Penetapan tanggal kelahiranR.A Kartini juga tak lepas dari perdebatan. Ada pihak yang tidak setuju mengenai perayaan Hari Kartini yang jatuh pada tanggal 21 April.Mereka Beralasan bahwa masih ada pahlawan wanita lain yang lebih hebat dan berjasa kepada bangsa seperti Dewi Sartika, Cut Nyak Dhien, Martha Christina Tiahahu dan lain – lain. Wilayah perjuangan R.A. Kartini pun hanya terbatas di Jepara dan Rembang saja. Selain itu R.A. Kartini juga dianggap tidak pernah melawan Belanda.
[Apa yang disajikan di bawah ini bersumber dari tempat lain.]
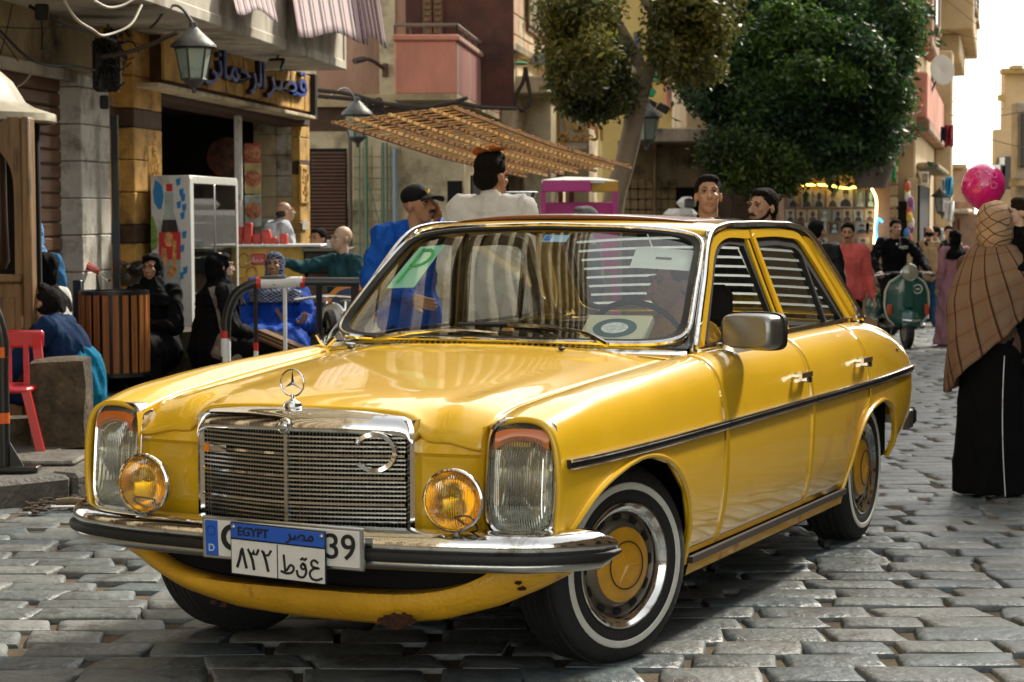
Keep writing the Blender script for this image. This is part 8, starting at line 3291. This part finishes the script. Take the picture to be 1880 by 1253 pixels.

Keturunan R.A Kartini Saat Ini
Seperti yang kita ketahui, Kartini memiliki anak bernama R.M. Soesalit Djojoadiningrat. Soesalit Djojoadiningrat sempat menjadi Mayor Jendral pada saat pendudukan Jepang. Ia memiliki anak bernama Boedi Setiyo Soesalit (cucu R.A. Kartini) yang kemudian menikah dengan seorang wanita bernama Ray. Sri Biatini Boedi Setio Soesalit. Dari pernikahan tersebut, keduanya memiliki lima anak yang masing – masing bernama R.A. Kartini Setiawati Soesalit, R.M. Kartono Boediman Soesalit, R.A. Roekmini Soesalit, R.M. Samingoen Bawadiman Soesalit dan R.M. Rahmat Harjanto Soesalit.